ABL first to act for reconciliation

ARNOLD BLOCH Leibler has become the first law firm to launch a Reconciliation Action Plan (RAP) under a program co-ordinated by Reconciliation Australia.The firm’s RAP was formally unveiled by…

ARNOLD BLOCH Leibler has become the first law firm to launch a Reconciliation Action Plan (RAP) under a program co-ordinated by Reconciliation Australia.

The firm’s RAP was formally unveiled by Jenny Macklin, the Minister for Families, Housing, Community Services and Indigenous Affairs in a ceremony held at the firm last week.

Guests included Galarrwuy Yunupingu, the former chairman of the Northern Land Council and Australian of the Year 1978, as well as a number of noted Aboriginal elders.

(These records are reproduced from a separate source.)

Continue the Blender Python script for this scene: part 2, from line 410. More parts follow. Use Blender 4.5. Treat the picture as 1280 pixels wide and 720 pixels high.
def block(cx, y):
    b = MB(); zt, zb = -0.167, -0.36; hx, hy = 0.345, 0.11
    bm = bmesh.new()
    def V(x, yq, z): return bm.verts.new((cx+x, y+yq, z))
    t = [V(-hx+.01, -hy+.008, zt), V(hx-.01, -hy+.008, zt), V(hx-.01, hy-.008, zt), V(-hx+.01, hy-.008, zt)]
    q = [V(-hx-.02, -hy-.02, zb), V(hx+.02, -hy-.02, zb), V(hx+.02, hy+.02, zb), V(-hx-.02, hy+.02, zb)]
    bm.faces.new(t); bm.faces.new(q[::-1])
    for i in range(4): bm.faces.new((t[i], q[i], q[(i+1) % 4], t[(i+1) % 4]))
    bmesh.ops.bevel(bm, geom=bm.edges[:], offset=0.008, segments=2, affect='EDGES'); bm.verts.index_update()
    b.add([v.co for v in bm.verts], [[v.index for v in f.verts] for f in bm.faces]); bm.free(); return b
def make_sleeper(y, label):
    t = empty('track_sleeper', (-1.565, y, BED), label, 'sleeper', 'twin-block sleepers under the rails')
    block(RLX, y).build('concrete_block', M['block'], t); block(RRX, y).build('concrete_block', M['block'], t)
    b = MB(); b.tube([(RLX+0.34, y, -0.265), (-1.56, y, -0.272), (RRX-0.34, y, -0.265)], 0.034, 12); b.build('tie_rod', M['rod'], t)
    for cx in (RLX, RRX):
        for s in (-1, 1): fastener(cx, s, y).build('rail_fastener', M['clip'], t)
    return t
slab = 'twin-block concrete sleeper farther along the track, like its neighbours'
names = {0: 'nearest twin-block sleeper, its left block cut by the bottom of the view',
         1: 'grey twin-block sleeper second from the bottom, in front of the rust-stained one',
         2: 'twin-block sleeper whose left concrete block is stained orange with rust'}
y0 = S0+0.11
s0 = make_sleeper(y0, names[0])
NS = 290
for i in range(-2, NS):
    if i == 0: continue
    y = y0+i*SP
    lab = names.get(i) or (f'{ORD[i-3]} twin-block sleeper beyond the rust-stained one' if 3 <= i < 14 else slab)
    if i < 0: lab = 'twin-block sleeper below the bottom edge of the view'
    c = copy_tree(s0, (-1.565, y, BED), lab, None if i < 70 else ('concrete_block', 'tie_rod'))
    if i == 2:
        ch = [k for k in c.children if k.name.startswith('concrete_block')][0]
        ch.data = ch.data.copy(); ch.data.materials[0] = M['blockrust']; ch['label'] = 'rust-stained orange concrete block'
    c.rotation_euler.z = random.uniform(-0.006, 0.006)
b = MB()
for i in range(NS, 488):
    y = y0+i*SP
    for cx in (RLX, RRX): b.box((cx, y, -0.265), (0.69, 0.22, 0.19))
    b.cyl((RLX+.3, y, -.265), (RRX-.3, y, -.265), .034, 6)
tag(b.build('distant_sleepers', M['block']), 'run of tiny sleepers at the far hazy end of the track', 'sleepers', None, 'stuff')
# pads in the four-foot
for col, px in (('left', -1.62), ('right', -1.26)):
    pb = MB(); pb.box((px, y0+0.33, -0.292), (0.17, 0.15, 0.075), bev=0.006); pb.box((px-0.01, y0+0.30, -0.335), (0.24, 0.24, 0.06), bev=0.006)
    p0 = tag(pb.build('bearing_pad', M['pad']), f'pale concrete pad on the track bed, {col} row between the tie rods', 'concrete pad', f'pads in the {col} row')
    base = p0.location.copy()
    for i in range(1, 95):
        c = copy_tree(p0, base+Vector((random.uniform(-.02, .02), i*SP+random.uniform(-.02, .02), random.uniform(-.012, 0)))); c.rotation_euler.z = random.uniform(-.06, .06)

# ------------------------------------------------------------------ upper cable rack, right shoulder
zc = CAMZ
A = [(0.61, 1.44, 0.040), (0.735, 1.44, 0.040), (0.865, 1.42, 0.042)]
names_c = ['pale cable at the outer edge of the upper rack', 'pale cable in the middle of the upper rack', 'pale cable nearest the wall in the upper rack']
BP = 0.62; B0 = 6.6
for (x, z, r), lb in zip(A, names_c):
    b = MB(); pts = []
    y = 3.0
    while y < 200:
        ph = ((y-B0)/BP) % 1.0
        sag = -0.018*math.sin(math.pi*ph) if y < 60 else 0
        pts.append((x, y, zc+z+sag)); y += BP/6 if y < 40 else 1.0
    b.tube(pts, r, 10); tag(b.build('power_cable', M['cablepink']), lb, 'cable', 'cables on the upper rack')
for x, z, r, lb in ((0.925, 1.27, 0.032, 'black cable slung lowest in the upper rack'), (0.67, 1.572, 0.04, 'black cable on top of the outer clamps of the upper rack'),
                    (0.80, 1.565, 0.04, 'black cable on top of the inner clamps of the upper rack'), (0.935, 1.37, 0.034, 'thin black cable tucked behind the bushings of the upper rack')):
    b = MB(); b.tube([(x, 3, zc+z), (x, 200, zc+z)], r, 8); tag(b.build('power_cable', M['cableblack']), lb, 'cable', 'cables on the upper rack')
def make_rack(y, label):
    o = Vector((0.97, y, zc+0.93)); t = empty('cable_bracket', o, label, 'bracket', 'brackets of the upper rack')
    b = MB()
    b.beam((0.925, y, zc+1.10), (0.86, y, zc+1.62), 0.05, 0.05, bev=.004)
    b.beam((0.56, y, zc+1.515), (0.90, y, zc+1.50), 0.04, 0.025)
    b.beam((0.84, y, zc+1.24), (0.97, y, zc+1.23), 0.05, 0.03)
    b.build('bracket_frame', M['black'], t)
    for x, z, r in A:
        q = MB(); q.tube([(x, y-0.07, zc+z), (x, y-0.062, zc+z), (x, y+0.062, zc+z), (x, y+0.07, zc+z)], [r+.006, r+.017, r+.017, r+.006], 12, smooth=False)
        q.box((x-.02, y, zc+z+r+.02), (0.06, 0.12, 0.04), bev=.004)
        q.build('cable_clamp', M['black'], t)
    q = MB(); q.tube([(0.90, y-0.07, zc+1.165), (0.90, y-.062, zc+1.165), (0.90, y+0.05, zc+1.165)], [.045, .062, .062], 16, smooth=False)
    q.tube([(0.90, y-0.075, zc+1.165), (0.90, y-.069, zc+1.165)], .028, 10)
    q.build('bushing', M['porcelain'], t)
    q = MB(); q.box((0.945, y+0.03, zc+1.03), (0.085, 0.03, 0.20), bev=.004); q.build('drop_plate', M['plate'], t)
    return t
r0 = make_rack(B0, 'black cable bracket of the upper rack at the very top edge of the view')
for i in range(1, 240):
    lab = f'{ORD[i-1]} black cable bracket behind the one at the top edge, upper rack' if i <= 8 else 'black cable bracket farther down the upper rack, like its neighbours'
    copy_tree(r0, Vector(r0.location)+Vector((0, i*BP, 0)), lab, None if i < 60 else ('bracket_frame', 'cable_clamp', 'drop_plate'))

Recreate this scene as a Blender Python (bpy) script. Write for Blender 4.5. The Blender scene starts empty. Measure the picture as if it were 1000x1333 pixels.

The firm’s senior partner, Mark Leibler, explained that the aim of the RAP program is to help build positive relationships between Indigenous and non-Indigenous Australians, and specifically, to work towards closing the 17-year life expectancy gap that currently exists between Indigenous and non-Indigenous children. Organisations involved in the program range from large corporations to government agencies and community groups. Each organisationprepares an individual RAP in which it commits to undertaking specific projects and activities with measureable, realistic targets, to help achieve reconciliation.

“The difference between the RAP program and what has gone before is, to put it colloquially, the principal that it’s not enough just to talk the talk — you’ve also got to walk the walk,” Leibler said.

“The focus in the past has been about business organisations, companies and professional services firms making the right noises, saying the right things and being respectful, but it is also incredibly important that there are actually practical steps taken which are measurable and to which organisations can hold themselves accountable,” he said.

Leibler explained that the firm has a RAP working group, made up of both legal and non-legal staff within the firm, which has spent the last several months developing the RAP.

“All staff are represented and we feel that we’re able to create bridges not only in the area of law. We also have, for example, marketing, human resources and IT divisions - areas where we can also make a contribution,” Leibler said.

Among the targets included in the plan, the firm has committed to establishing a minimum of six mentoring relationships which will involve partnering Indigenous tertiary students with employees of the firm. Legal staff and staff from other departments in the firm — including marketing, human resources, IT and business administration — are involved in the program.

The firm has also committed to offering a tertiary scholarship, at least one seasonal clerkship and one cadetship to indigenous students every year, and to contributing at least $5,000 per year for a minimum of five years to the cause of reconciliation between Indigenous and non-Indigenous Australians.

“We’re very serious about our commitments and it’s something that has been considered at length at the partnership level. We hope that it will provide an example which will be acted on not only by other law firms but also professional services firms generally,” Leibler said.

“We think that’s very important because professional services organisations have got the potential to contribute a lot in this area.”